Trittico di Flaminia Perno di III E ispirato ai versi 67-72 del canto XIII del “Purgatorio”, fotografie di Martina Mauri e Flaminia perno

E come a li orbi non approda il sole, 
così a l’ombre quivi, ond’io parlo ora, 
luce del ciel di sé largir non vole;                                  

ché a tutti un fil di ferro i cigli fóra 
e cusce sì, come a sparvier selvaggio 
si fa però che queto non dimora

di Flaminia Perno (III E)

Nel “Purgatorio” Dante intraprende un percorso di purificazione spirituale e soprattutto di crescita individuale che, seppure non con lo stesso afflato religioso, anche noi giovani studenti affrontiamo. Come Dante abbiamo bisogno di una guida, i nostri professori, che similmente a Virgilio, ci accompagnano nel nostro percorso di maturazione, fino a che giunge il momento di separarsi.
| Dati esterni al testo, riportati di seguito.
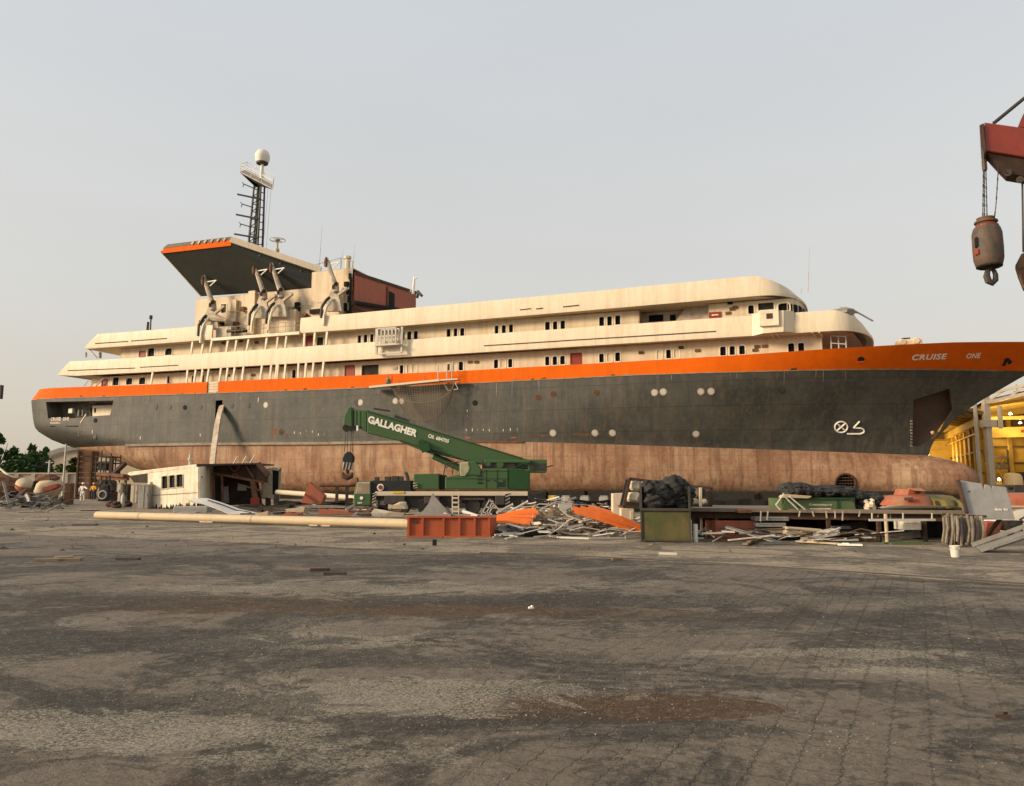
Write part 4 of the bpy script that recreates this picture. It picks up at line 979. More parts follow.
# chute from the opening in the side
ch=MB(); pts=[(220.8,406,-7.9),(219,412,-8.6),(217,420,-9.2),(215,432,-9.8),(213,446,-10.4),(211.5,460,-11),(210.5,474,-11.6)]
rl=[];rr=[]
for x,y,t in pts:
    a=W(sh(x-1.8,y,t)); b=W(sh(x+3.3,y-(2 if y<425 else 0),t)); rl.append(a); rr.append(b)
rl.append(Vector((rl[-1].x,rl[-1].y-1,0.0))); rr.append(Vector((rr[-1].x,rr[-1].y-1,0.0)))
bk_=[v+Vector((.1,.12,0)) for v in rl]; bk2=[v+Vector((.1,.12,0)) for v in rr]
ch.grid([rl,rr,bk2,bk_],close=False); ch.grid([bk_,rl])
tag(ch.build('refuse_chute','davit'),'pale curved chute hanging from a black opening in the hull side','chute')
# ================================================================== GREEN MOBILE CRANE
YC=42.0; DC=2.5
def cpt(x,y,dy=0): return at(x,y,YC+dy)
cb=gnd(450,514.5); 
crane=thing('mobile_crane','green telescopic truck crane with white lettering on its lowered boom','crane',(at(450,500,YC).x,YC+DC/2,0))
def cprism(poly,dy,depth,name,m,parent=crane,bevel=.03,smooth=False):
    mb=MB(); mb.prism([cpt(x,y,dy) for x,y in poly],(0,depth,0)); return mb.build(name,m,parent,bevel=bevel)
cprism([(372,493),(545,493),(545,503),(530,508),(420,508),(372,505)],.25,2.0,'chassis','steel')
cprism([(375,491.5),(528,491.5),(528,496),(375,496)],-.02,.2,'deck_edge','foam')
cprism([(353.5,506),(353.5,494.5),(356.5,481.5),(371,481),(371,506)],0,DC,'carrier_cab','crane',bevel=.06)
cabo=bpy.context.scene.objects['carrier_cab']
mb=MB(); mb.prism([cpt(355.3,493.5,-.02),cpt(357.8,482.3,-.02),cpt(369.8,482,-.02),cpt(369.8,493.5,-.02)],(0,.06,0)); wn=mb.build('cab_window','ltgrey',cabo)
mb=MB(); mb.prism([cpt(356.2,492.8,-.04),cpt(358.4,483,-.04),cpt(362.8,483,-.04),cpt(362.8,492.8,-.04)],(0,.03,0)); mb.prism([cpt(363.6,492.8,-.04),cpt(363.6,483,-.04),cpt(369.2,483,-.04),cpt(369.2,492.8,-.04)],(0,.03,0)); mb.build('window_glass',mat('dusty_cab_glass',(.30,.22,.14),.15,.3,2,spec=.6),wn)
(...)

Il Purgatorio è, inoltre, un luogo affascinante, che mette in comunicazione i vivi e i morti, pervaso dalla contrapposizione tra la sofferenza delle pene, che richiamano i tormenti infernali, e l’atmosfera distesa, pacifica che anticipa il Paradiso. Nella seconda cornice  è particolarmente evidente questa dicotomia: qui risiedono le anime degli invidiosi, i quali affrontano una delle pene più “infernali” del Purgatorio. Per questo motivo abbiamo scelto i vv. 67-72, in cui è descritta l’altra punizione cui sono sottoposte le anime: non possono godere della luce del sole, perché le loro palpebre sono cucite da fil di ferro, sono costretti ad indossare un mantello di lino ruvido e pungente; tanto è il dolore da doversi appoggiare l’un contro l’altro o alla rupe. Ci ha affascinate, infine, la similitudine tra gli invidiosi e gli sparvieri selvatici, ai quali, secondo un’usanza medievale, venivano cucite le palpebre quando erano irrequieti, in modo da renderli addomesticabili.